Anticipations are high among farmers in the Mwea Irrigation Scheme, Kirinyaga County, as they project a landmark yield in rice production this season, continuing a year of bumper harvest across all crop categories.

The National Irrigation Authority forecasts that the harvest will surpass 160,000 metric tonnes, marking a significant improvement from last year’s 120,000 metric tonnes.

Innocent Ariemba, the scheme’s manager, has expressed optimism about the upcoming harvest, attributing the expected increase to enhanced farming techniques and the introduction of high-yield seeds.

Ariemba highlighted that the Mwea Irrigation Scheme, which encompasses the Mwea East and Mwea West sub-counties, has witnessed substantial growth since its inception in 1954.

Initially covering a mere 65 acres, the scheme now spans a gazetted area of 30,050 acres, with 22,000 acres dedicated to paddy rice cultivation.

The remainder of the land supports settlements, public utilities, and the cultivation of subsistence crops.

Ariemba detailed the concerted efforts made by the National Irrigation Authority to ensure the sustainability of water supply, crucial for rice farming. Initiatives include the distillation of water canals and ensuring continuous water flow to the farms from Thiba Dam.

These measures are pivotal as the scheme prepares for its second planting season, with expectations of achieving a production rate of five tonnes per acreage thanks to new high-breed seeds.

Moreover, Ariemba pointed out that the farmers’ hard work is poised to pay off, thanks to the guaranteed market provided by the National Cereals and Produce Board, Kenya National Trading Corporation, Mwea Rice Growers Multi-purpose Cooperative Sacco, and various private rice millers.

These entities have committed to purchasing the harvested rice, ensuring that farmers benefit financially from their labor.

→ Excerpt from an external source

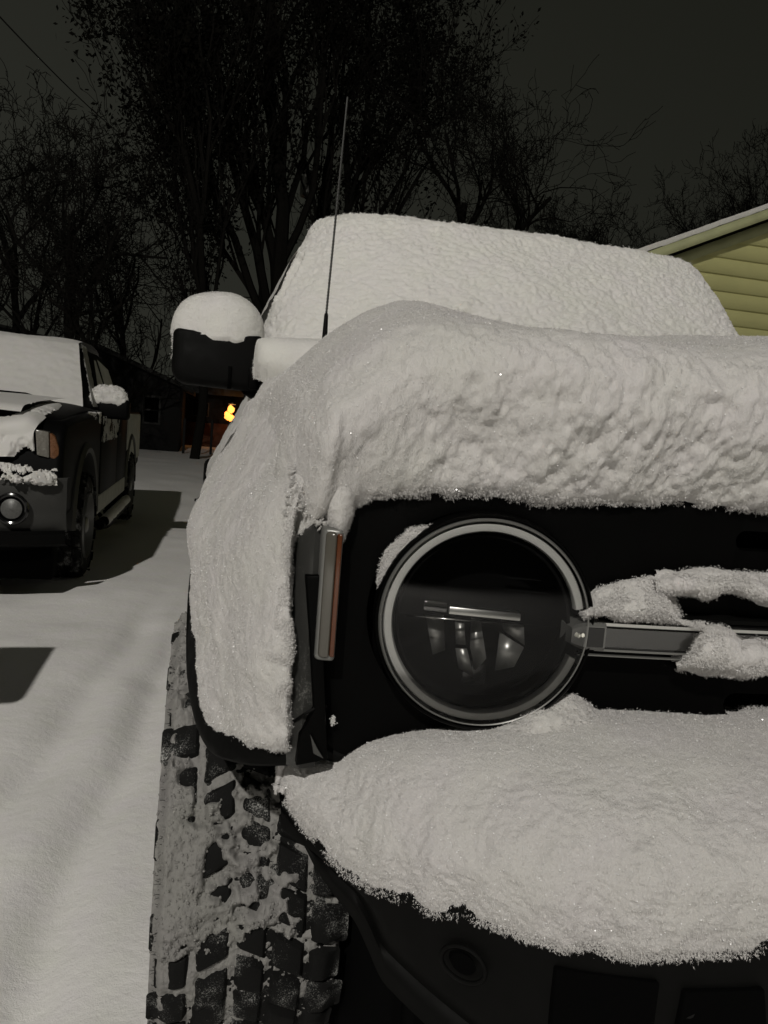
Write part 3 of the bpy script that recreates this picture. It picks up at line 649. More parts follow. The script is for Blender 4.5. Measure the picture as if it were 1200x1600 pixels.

However, the scheme still faces challenges, notably the invasion of apple snails, which has become a significant concern for the farmers.

Despite the government’s efforts to launch a pilot project aimed at eradicating the pests, the applied pesticides have proven ineffective.

Farmers have resorted to cultural practices, such as adjusting water levels, to combat this menace. Ariemba lamented the government’s struggle to control the snail invasion, which continues to impact the agricultural community adversely.

Mwea Rice Mills is one of the state agencies earmarked for privatization, with the government arguing that it’s input may have been needed decades ago, but now the private sector has caught up.